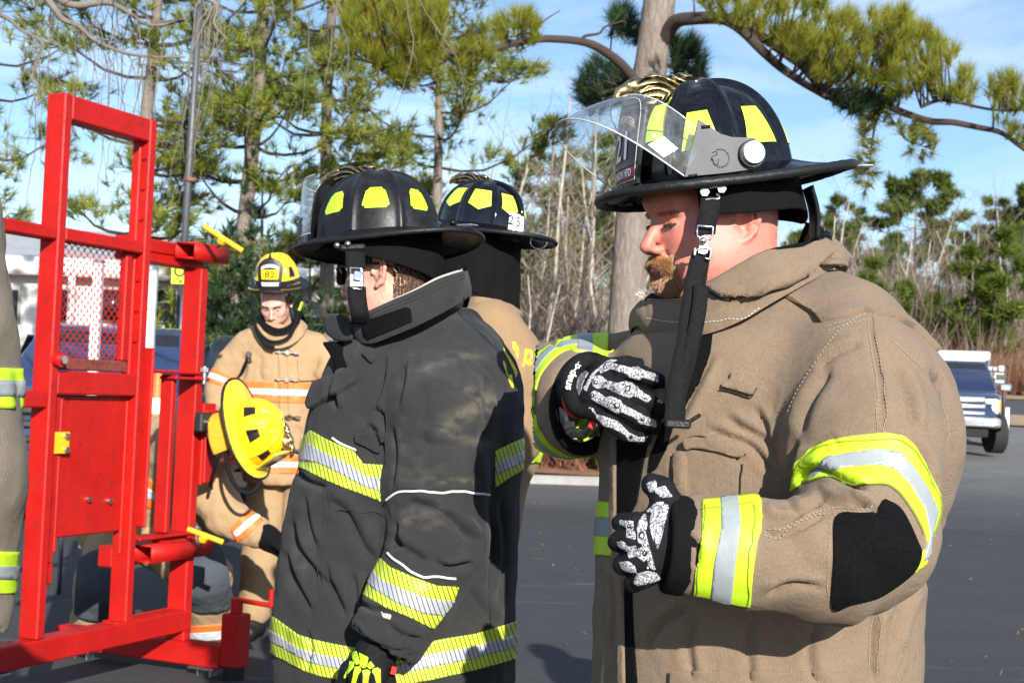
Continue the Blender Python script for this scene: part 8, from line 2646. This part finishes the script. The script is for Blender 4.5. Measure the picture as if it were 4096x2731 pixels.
# white gabled shed further right
SH = thing('building', 'small white gabled roof showing between helmet 82 and the charcoal-coated man', 'building', gpos(1330, 36))
g = gpos(1330, 36); zr_ = at(1330, 1090, 36)[2]; zw = at(1330, 1150, 36)[2]
V, F = box_vf((g[0], 38, zw / 2), (3.4, 4, zw)); mk('wall', V, F, GREYW, SH, smooth=False)
V = np.array([[g[0] - 2, 35.8, zw], [g[0], 35.8, zr_], [g[0] + 2, 35.8, zw], [g[0] - 2, 40.2, zw], [g[0], 40.2, zr_], [g[0] + 2, 40.2, zw]])
mk('roof', V, [(0, 2, 1), (3, 4, 5), (0, 1, 4, 3), (1, 2, 5, 4), (0, 3, 5, 2)], WHITE, SH, smooth=False)
V, F = box_vf((g[0], 35.95, zw * .45), (1.6, .1, zw * .7)); mk('door', V, F, DGLASS, SH, smooth=False)

# lamp post
LPg = gpos(700, 22)
LPt = thing('lamp_post', 'tall dark grey lamp post rising behind the red frame', 'lamp post', LPg)
b0 = at(737, 980, 22); t0 = at(800, 0, 22); dirp = (t0 - b0) / (t0[2] - b0[2])
pb0 = b0 + dirp * (.02 - b0[2]); pt = b0 + dirp * (9.5 - b0[2])
GREYM = M('grey_metal', (.085, .09, .10), .5, metal=.3, var=.1)
V, F = cyl_vf(pb0, pt, .068, .045, 16); mk('pole', V, F, GREYM, LPt)
V, F = cyl_vf(pb0, pb0 + [0, 0, .12], .2, .2, 16); mk('base_plate', V, F, GREYM, LPt, auto=30)
V, F = cyl_vf(at(763, 720, 22) - [0, 0, .03], at(763, 720, 22) + [0, 0, .03], .088, .088, 16); mk('clamp_band', V, F, M('rusty_band', (.20, .09, .07), .7), LPt)
V, F = box_vf(pt + [.35, 0, .05], (.8, .28, .12), None, .03); mk('lamp_head', V, F, GREYM, LPt, auto=30)
# yellow-green notice on the post
ns = thing('notice_sign', 'lime green notice board beside the lamp post', 'sign', (at(725, 1100, 21)[0], 21, 0))
a_, b_ = at(688, 1060, 21), at(760, 1138, 21); c = (a_ + b_) / 2
V, F = box_vf(c, (abs(b_[0] - a_[0]), .02, abs(a_[2] - b_[2])), None, .004); bd = mk('board', V, F, M('lime_board', (.55, .78, .03), .5), ns, smooth=False)
for tx_, sz, dx, dz in (('O', .22, -.02, .04), ('N', .07, .0, -.10)):
    tv, tf = text_vf(tx_, sz, bold=.004); mk('lettering', c + np.stack([tv[:, 0] + dx, np.full(len(tv), -.014), tv[:, 1] + dz], 1), tf, STICK_BLACK, bd, smooth=False)
V, F = box_vf((c[0] + .02, 21.06, c[2] / 2), (.05, .05, c[2])); mk('post', V, F, STEEL, ns, smooth=False)
# white posts
for px, yt, Yd, lb in ((372, 1050, 11.5, 'white post seen through the mesh panel'), (592, 1050, 12.5, 'pale post seen between the frame posts')):
    g = gpos(px, Yd); zt_ = at(px, yt, Yd)[2]
    T = thing('sign_post', lb, 'post', g)
    V, F = box_vf(g + [0, 0, zt_ / 2], (.075, .075, zt_), None, .006); mk('post', V, F, M('pale_post', (.62, .66, .66), .5), T, smooth=False)
    V, F = box_vf(g + [0, 0, zt_ + .012], (.09, .09, .022), None, .004); mk('cap', V, F, STEEL, T, smooth=False)

# --- vehicles: x across, -y towards the viewer (front), built in local metres
def paint(name, c, r=.22): return M(name, c, r, coat=.8, var=.03, spec=.6)
TYRE = M('tyre', (.014, .014, .014), .85, bmp=.5, bscale=50)
def loft(sections):
    """sections: list of rings (n,3) of equal length -> closed skin."""
    A_ = np.array(sections); m, n = A_.shape[:2]
    A2 = np.concatenate([A_, A_[:, :1]], 1); V, F = grid_vf(A2)
    F = [tuple(f) for f in F]; k = n + 1
    F.append(tuple(range(n))); F.append(tuple((m - 1) * k + i for i in range(n))[::-1])
    return V, F
def rrect(w, h0, h1, y, r=.12, tum=0.0):
    """Rounded rectangle ring, half width w, heights h0..h1, at length y."""
    pts = []
    for cx, cz, a0 in ((w - r - tum, h1 - r, 0), (-w + r + tum, h1 - r, 90), (-w + r, h0 + r, 180), (w - r, h0 + r, 270)):
        for a in (0, 30, 60, 90):
            pts.append((cx + r * math.cos(rad(a0 + a)), y, cz + r * math.sin(rad(a0 + a))))
    return np.array(pts)
def vehicle(label, cat, pos, yaw, body, pickup=True, chrome=True, topper=None, plate=None, glint=True, wheel_turn=0.0, name='parked_car'):
    R = np.array(Matrix.Rotation(yaw, 3, 'Z')); pos = np.asarray(pos, float)
    g = lambda V: np.asarray(V, float) @ R.T + pos
    T = thing(name, label, cat, pos)
    V, F = loft([rrect(.86, .55, .98, -2.72, .10), rrect(.95, .50, 1.10, -2.62, .12), rrect(1.0, .46, 1.20, -2.2, .12), rrect(1.0, .46, 1.24, -1.2, .10), rrect(1.0, .46, 1.24, 2.5 if pickup else 2.0, .10), rrect(.97, .52, 1.2, 2.75 if pickup else 2.15, .1)])
    bd = mk('body', g(V), F, body, T, auto=40)
    yb = 1.1 if pickup else 2.05
    V, F = loft([rrect(.94, 1.2, 1.26, -1.25, .03), rrect(.86, 1.22, 1.88, -.45, .10, .08), rrect(.84, 1.22, 1.94, .0, .10, .09), rrect(.84, 1.22, 1.92, yb - .25, .10, .09), rrect(.90, 1.22, 1.30, yb + .1, .03)])
    cab = mk('cab', g(V), F, body, T, auto=40)
    # glass: windscreen, side panes, rear pane
    def pane(c4, nm):
        c4 = np.array(c4, float); U, W = np.meshgrid(np.linspace(0, 1, 5), np.linspace(0, 1, 5), indexing='ij')
        G = c4[0] * ((1 - U) * (1 - W))[..., None] + c4[1] * (U * (1 - W))[..., None] + c4[2] * (U * W)[..., None] + c4[3] * ((1 - U) * W)[..., None]
        V, F = grid_vf(g(G.reshape(-1, 3)).reshape(5, 5, 3)); return mk(nm, V, F, DGLASS, cab)
    pane([(-.80, -1.16, 1.30), (.80, -1.16, 1.30), (.70, -.50, 1.85), (-.70, -.50, 1.85)], 'windscreen')
    for s in (1, -1):
        pane([(s * .935, -.95, 1.30), (s * .935, .05, 1.30), (s * .865, .05, 1.80), (s * .875, -.42, 1.80)], 'side_window')
        pane([(s * .935, .12, 1.30), (s * .935, yb - .15, 1.30), (s * .865, yb - .3, 1.80), (s * .865, .12, 1.80)], 'side_window')
        # mirrors
        V, F = box_vf((s * 1.12, -.85, 1.36), (.24, .10, .17), None, .03); mk('wing_mirror', g(V), F, CHROME if chrome else body, T, auto=40)
        # headlights
        V, F = box_vf((s * .80, -2.66, .94), (.26, .10, .30), None, .03); hl = mk('headlight', g(V), F, M('headlamp', (.75, .76, .74), .12, spec=.8), T, auto=40)
        V, F = box_vf((s * .945, -2.60, .95), (.06, .14, .26), None, .015); mk('indicator', g(V), F, M('amber_lamp', (.75, .33, .08), .2), hl, auto=40)
        V, F = box_vf((s * .99, -2.30, .62), (.05, .62, .30), None, .02); mk('wheel_arch', g(V), F, TYRE, T, auto=40)
        for yy in (-1.85, 1.75 if pickup else 1.35):
            c = np.array([s * .90, yy, .40]); a = wheel_turn if yy < 0 else 0.0
            ax = np.array([math.cos(a), math.sin(a), 0]) * .13
            V, F = cyl_vf(c - ax, c + ax, .40, .40, 30); w_ = mk('wheel', g(V), F, TYRE, T, auto=40)
            sgn = s; V, F = cyl_vf(c + ax * sgn * .9, c + ax * sgn * 1.06, .24, .20, 20); mk('rim', g(V), F, STEEL, w_, auto=40)
    V, F = box_vf((0, -2.68, .93), (1.32, .07, .36), None, .02); gr = mk('grille', g(V), F, M('grille_black', (.012, .012, .013), .5), T, auto=40)
    cm = M('car_chrome', (.82, .82, .83), .32, metal=.9, var=.04) if chrome else M('dark_trim', (.03, .03, .033), .4)
    for zz, hh in ((1.07, .10), (.935, .075), (.80, .06)):
        V, F = box_vf((0, -2.73, zz), (1.36, .06, hh), None, .02); mk('grille_bar', g(V), F, cm, gr, auto=40)
    if chrome:
        V, F = box_vf((0, -2.775, .94), (.24, .03, .09), None, .01); mk('badge', g(V), F, M('gold_badge', (.75, .55, .12), .25, metal=1), gr, auto=40)
    V, F = loft([rrect(.99, .52, .70, -2.62, .05), rrect(.97, .52, .72, -2.80, .06), rrect(.90, .55, .70, -2.86, .05)]); mk('bumper', g(V), F, cm, T, auto=40)
    V, F = box_vf((0, -2.60, .42), (1.5, .25, .20), None, .03); mk('valance', g(V), F, TYRE, T, auto=40)
    if plate:
        V, F = box_vf((plate, -2.80, .44), (.31, .02, .16), None, .004); mk('licence_plate', g(V), F, M('yellow_plate_paint', (.72, .50, .07), .5, dirt=(.5, .15, .05), damt=.6, dscale=25), T, smooth=False)
    if topper is not None:
        V, F = loft([rrect(.80, 1.95, 2.12, .3, .06), rrect(.84, 1.95, 2.16, .5, .06), rrect(.84, 1.6, 2.16, 2.6, .06)]); mk('white_topper', g(V), F, topper, T, auto=40)
    if pickup:
        V, F = box_vf((0, 1.95, 1.245), (1.7, 1.3, .012)); mk('bed_cover', g(V), F, TYRE, T, smooth=False)
    return T
NAVY = paint('navy_paint', (.012, .022, .065))
tpos = gpos(3800, 31)
vehicle('dark blue pickup with chrome grille parked at the right edge, facing the camera', 'truck', tpos, rad(-17), NAVY, True, True, WHITE, plate=-.02, wheel_turn=.35, name='pickup_truck')
BLUE = paint('blue_paint', (.018, .035, .10)); SLATE = paint('slate_paint', (.012, .017, .03))
vehicle('dark blue sport utility seen through the red frame', 'car', gpos(470, 15.5), rad(6), BLUE, False, False, name='parked_car')
vehicle('dark slate pickup partly hidden behind the young man in helmet 82', 'truck', gpos(1110, 17), rad(8), SLATE, True, False, name='pickup_truck')
# wayside sign behind the pickup
sg_ = thing('direction_sign', 'brown board with white lettering standing behind the pickup', 'sign', gpos(3980, 40))
a_, b_ = at(3918, 1460, 40), at(4022, 1545, 40); c = (a_ + b_) / 2
V, F = box_vf(c, (abs(b_[0] - a_[0]), .08, abs(a_[2] - b_[2])), None, .01); bd = mk('board', V, F, M('brown_board', (.055, .042, .038), .6), sg_, smooth=False)
for x, y, w_, h_ in ((3955, 1474, 62, 13), (4005, 1474, 20, 22), (3972, 1508, 22, 16), (3995, 1526, 40, 9), (3975, 1494, 80, 4)):
    p_ = at(x, y, 39.95); V, F = box_vf(p_, (w_ / FQ * 40, .02, h_ / FQ * 40)); mk('white_lettering', V, F, WHITE, bd, smooth=False)
gs = gpos(3980, 40)
for dx in (-.3, .3):
    V, F = box_vf((gs[0] + dx, 40.1, (gs[2] + c[2]) / 2), (.09, .09, c[2] - gs[2])); mk('post', V, F, M('brown_board', (.055, .042, .038), .6), sg_, smooth=False)
T = thing('marker_post', 'short white post at the kerb behind the pickup', 'post', gpos(4032, 36))
V, F = box_vf(gpos(4032, 36) + [0, 0, .35], (.10, .10, .7), None, .01); mk('post', V, F, WHITE, T, smooth=False)
# folding table with a traffic cone behind the frame
FT = thing('folding_table', 'folding table behind the red frame carrying the traffic cone', 'table', gpos(560, 9.3))
g = gpos(560, 9.3)
V, F = box_vf(g + [0, 0, .72], (.9, .6, .035), None, .008); mk('table_top', V, F, M('table_plastic', (.12, .12, .13), .6), FT, smooth=False)
for sx in (-1, 1):
    for sy in (-1, 1):
        V, F = cyl_vf(g + [sx * .38, sy * .24, 0], g + [sx * .38, sy * .24, .705], .014, .014, 10); mk('leg', V, F, STEEL, FT)
TC = thing('traffic_cone', 'orange traffic cone glimpsed between the frame posts', 'cone', g + [0, 0, .738])
cg = at(628, 1600, 9.3); cg = np.array([cg[0], 9.3, .738])
CONE = M('cone_orange', (.85, .16, .02), .5)
V, F = box_vf(cg + [0, 0, .02], (.30, .30, .035), None, .01); mk('base', V, F, M('cone_base', (.5, .09, .015), .7), TC, smooth=False)
V, F = cyl_vf(cg + [0, 0, .037], cg + [0, 0, .70], .115, .025, 24); mk('cone_body', V, F, CONE, TC, auto=40)
V, F = cyl_vf(cg + [0, 0, .42], cg + [0, 0, .52], .0655, .0525, 24, caps=False); mk('white_collar', V, F, WHITE, TC)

=== EXERCISE GOAL ===
Starting with the first line of the data above and ending with the line containing "V, F = box_vf((g[0], 35.95, zw", please restate every line exactly, leaving images out.

=== SOLUTION FOR THIS EXERCISE ===
Continue the Blender Python script for this scene: part 8, from line 2646. This part finishes the script. The script is for Blender 4.5. Measure the picture as if it were 4096x2731 pixels.
# white gabled shed further right
SH = thing('building', 'small white gabled roof showing between helmet 82 and the charcoal-coated man', 'building', gpos(1330, 36))
g = gpos(1330, 36); zr_ = at(1330, 1090, 36)[2]; zw = at(1330, 1150, 36)[2]
V, F = box_vf((g[0], 38, zw / 2), (3.4, 4, zw)); mk('wall', V, F, GREYW, SH, smooth=False)
V = np.array([[g[0] - 2, 35.8, zw], [g[0], 35.8, zr_], [g[0] + 2, 35.8, zw], [g[0] - 2, 40.2, zw], [g[0], 40.2, zr_], [g[0] + 2, 40.2, zw]])
mk('roof', V, [(0, 2, 1), (3, 4, 5), (0, 1, 4, 3), (1, 2, 5, 4), (0, 3, 5, 2)], WHITE, SH, smooth=False)
V, F = box_vf((g[0], 35.95, zw * .45), (1.6, .1, zw * .7)); mk('door', V, F, DGLASS, SH, smooth=False)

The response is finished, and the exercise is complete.